Moving from Russia to St Andrews, Scotland, Xstabeth tackles the metaphysics of golf, the mindset of classic Russian novels and the power of art and music to re-wire reality. Charged with a consuming intensity and a torrential rhythm that pulses with music, it is an offering of transcendence and a love letter to the books of Chandler, Nabokov and Dostoevsky, by a writer who is rewriting the rulebook of contemporary fiction.
PUBLISHERS WEEKLY
Scottish music writer and novelist Keenan (This Is Memorial Device) delivers a bizarre treatise on love and art in the early 1990s. Aneliya, a young Russian woman and daughter of a striving musician who dreams of fame but mostly performs Leonard Cohen and Nick Drake covers, falls in love with his "famouser" musician friend Jaco. After Jaco sets up Aneliya's father with a gig that's recorded and released under the name Xstabeth, the recording becomes a cult phenomenon and changes their lives. The narrative is split between the main story and fragments theorizing on Xstabeth written by former students of a writer named David Keenan, who killed himself in 1995 ("Ennui is the most beautiful concept of all.
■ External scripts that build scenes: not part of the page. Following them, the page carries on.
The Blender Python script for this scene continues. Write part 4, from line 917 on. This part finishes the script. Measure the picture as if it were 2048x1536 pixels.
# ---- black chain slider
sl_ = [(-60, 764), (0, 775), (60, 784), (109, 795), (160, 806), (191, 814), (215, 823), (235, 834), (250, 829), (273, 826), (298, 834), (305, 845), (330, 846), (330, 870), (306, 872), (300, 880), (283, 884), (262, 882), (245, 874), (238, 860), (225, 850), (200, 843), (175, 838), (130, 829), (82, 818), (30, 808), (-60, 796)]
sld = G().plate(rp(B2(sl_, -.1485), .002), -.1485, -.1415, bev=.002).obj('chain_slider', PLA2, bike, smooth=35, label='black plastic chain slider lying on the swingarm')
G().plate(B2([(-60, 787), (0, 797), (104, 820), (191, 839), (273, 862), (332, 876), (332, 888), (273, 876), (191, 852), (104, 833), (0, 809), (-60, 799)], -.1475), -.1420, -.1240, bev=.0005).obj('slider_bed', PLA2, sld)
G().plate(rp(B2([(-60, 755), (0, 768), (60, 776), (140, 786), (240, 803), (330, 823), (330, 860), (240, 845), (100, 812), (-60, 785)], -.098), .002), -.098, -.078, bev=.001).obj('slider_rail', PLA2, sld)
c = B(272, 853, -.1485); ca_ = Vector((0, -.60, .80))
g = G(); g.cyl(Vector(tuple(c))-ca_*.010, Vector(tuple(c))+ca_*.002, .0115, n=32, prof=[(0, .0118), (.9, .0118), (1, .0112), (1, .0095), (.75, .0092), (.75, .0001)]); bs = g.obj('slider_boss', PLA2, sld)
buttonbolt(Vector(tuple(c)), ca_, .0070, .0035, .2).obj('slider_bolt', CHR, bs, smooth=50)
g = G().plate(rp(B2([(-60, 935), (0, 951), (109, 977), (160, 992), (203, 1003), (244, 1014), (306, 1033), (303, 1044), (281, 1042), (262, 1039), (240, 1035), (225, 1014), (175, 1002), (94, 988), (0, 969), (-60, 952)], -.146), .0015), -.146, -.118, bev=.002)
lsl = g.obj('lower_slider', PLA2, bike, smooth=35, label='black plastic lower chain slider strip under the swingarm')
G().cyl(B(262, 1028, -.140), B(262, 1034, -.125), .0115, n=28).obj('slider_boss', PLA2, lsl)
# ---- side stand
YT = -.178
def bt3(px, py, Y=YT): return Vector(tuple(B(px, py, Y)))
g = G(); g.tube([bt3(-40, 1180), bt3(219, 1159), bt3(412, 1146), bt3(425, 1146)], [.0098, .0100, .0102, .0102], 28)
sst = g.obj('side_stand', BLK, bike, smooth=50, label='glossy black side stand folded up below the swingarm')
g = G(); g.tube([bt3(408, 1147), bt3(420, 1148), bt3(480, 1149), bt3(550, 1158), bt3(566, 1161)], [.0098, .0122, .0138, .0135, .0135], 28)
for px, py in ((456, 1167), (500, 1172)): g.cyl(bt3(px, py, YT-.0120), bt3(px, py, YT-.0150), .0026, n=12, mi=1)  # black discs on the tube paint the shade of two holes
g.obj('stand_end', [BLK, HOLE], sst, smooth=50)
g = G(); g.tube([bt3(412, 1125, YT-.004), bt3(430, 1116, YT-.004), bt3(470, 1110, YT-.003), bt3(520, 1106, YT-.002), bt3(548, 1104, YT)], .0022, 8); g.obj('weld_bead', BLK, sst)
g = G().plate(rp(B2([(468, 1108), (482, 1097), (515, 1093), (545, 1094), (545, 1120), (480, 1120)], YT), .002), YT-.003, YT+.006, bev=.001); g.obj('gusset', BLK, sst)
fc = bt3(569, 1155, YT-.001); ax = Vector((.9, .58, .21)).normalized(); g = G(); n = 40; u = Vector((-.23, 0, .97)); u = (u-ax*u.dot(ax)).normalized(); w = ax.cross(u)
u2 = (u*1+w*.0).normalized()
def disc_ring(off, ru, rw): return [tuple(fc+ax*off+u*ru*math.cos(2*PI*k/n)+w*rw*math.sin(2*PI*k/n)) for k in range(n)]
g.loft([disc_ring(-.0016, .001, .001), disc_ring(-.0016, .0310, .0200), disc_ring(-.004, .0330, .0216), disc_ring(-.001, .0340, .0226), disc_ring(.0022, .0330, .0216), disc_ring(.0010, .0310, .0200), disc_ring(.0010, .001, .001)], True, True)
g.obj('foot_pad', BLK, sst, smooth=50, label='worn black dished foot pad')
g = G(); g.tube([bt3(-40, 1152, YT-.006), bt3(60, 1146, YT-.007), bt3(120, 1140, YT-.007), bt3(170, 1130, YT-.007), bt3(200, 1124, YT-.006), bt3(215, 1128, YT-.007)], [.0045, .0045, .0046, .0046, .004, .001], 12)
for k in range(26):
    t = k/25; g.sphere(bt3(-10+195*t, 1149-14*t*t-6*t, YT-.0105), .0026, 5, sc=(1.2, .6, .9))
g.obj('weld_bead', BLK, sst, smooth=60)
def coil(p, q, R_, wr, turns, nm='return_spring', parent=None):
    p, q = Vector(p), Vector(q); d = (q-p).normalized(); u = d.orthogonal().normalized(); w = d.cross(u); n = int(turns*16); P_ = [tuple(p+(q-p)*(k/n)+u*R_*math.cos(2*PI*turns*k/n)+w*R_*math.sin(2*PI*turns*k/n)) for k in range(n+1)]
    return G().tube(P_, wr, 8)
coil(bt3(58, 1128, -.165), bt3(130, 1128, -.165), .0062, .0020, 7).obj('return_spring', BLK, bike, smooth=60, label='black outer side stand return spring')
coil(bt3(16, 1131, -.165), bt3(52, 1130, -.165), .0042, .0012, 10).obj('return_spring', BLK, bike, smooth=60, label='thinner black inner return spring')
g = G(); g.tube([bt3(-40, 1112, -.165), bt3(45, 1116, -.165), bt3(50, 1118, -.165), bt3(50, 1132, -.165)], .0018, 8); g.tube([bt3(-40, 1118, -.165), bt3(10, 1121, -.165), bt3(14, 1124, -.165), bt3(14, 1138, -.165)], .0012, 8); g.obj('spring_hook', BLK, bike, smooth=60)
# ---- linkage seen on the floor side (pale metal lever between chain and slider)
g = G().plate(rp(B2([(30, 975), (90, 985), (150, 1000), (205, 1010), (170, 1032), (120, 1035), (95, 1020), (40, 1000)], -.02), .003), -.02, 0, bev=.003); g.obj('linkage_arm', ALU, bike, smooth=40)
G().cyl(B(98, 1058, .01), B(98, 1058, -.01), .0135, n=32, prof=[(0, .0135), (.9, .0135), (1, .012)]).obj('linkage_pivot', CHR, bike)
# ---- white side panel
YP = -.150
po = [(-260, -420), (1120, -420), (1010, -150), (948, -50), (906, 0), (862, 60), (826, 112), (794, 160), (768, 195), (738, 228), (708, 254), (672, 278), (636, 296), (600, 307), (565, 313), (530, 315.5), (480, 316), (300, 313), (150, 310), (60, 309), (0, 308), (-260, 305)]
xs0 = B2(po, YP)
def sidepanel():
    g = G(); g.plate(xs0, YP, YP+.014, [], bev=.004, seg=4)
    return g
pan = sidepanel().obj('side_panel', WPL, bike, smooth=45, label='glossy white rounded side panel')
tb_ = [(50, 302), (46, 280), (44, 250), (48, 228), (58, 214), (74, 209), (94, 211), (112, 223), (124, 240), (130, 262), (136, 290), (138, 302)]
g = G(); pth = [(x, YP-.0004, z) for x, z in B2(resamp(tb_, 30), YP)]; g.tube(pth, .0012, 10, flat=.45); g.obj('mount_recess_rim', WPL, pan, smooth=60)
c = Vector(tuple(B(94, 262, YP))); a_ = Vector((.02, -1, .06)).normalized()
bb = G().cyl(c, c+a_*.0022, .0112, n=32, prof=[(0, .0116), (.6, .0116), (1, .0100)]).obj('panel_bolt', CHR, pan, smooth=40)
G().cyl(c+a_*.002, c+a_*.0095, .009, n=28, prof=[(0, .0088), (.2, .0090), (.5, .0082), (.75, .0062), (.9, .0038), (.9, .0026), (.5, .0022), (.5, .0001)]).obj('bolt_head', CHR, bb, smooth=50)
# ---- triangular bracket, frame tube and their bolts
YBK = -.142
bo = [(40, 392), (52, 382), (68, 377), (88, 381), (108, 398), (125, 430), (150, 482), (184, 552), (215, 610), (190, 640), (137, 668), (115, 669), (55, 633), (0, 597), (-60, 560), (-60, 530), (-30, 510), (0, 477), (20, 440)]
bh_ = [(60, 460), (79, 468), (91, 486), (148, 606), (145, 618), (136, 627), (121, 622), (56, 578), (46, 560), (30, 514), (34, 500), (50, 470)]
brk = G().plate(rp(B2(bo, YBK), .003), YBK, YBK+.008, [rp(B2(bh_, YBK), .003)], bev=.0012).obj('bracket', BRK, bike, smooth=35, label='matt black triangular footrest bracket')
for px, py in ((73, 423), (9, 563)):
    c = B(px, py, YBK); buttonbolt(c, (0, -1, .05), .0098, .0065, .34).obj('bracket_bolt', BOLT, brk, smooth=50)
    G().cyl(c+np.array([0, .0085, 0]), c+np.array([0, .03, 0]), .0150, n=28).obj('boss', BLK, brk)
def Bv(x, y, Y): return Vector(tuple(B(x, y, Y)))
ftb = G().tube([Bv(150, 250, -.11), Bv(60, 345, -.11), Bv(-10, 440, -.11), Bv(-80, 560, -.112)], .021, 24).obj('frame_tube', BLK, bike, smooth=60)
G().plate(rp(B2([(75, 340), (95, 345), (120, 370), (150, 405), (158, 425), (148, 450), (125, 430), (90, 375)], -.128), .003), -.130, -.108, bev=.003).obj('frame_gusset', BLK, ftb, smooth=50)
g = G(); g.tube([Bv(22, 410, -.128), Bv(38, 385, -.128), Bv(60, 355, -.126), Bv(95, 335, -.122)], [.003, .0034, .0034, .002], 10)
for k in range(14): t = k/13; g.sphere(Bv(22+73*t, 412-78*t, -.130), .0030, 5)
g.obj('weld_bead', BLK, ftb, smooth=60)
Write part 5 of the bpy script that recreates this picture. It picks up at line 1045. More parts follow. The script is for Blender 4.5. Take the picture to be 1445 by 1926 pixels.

It is melancholy fallen from grace," one of them writes). The sections narrated by Aneliya are emotionally gritty and gloomy. They also have no punctuation other than periods: "I thought to myself what kind of a Russian speaks like Shakespeare. Like Dostoevsky. Surely. Like Tolstoy. Perhaps. Like Solzhenitsyn. No doubt." Throughout, Aneliya questions the nature of art—"a neurotic activity"—and dances around the text's driving question: "Where does significance come from?" As the music writers wax extendedly on their esoteric subject, they land on occasional flashes of brilliance. Sometimes this odd text makes beautiful sense, but more often, it doesn't.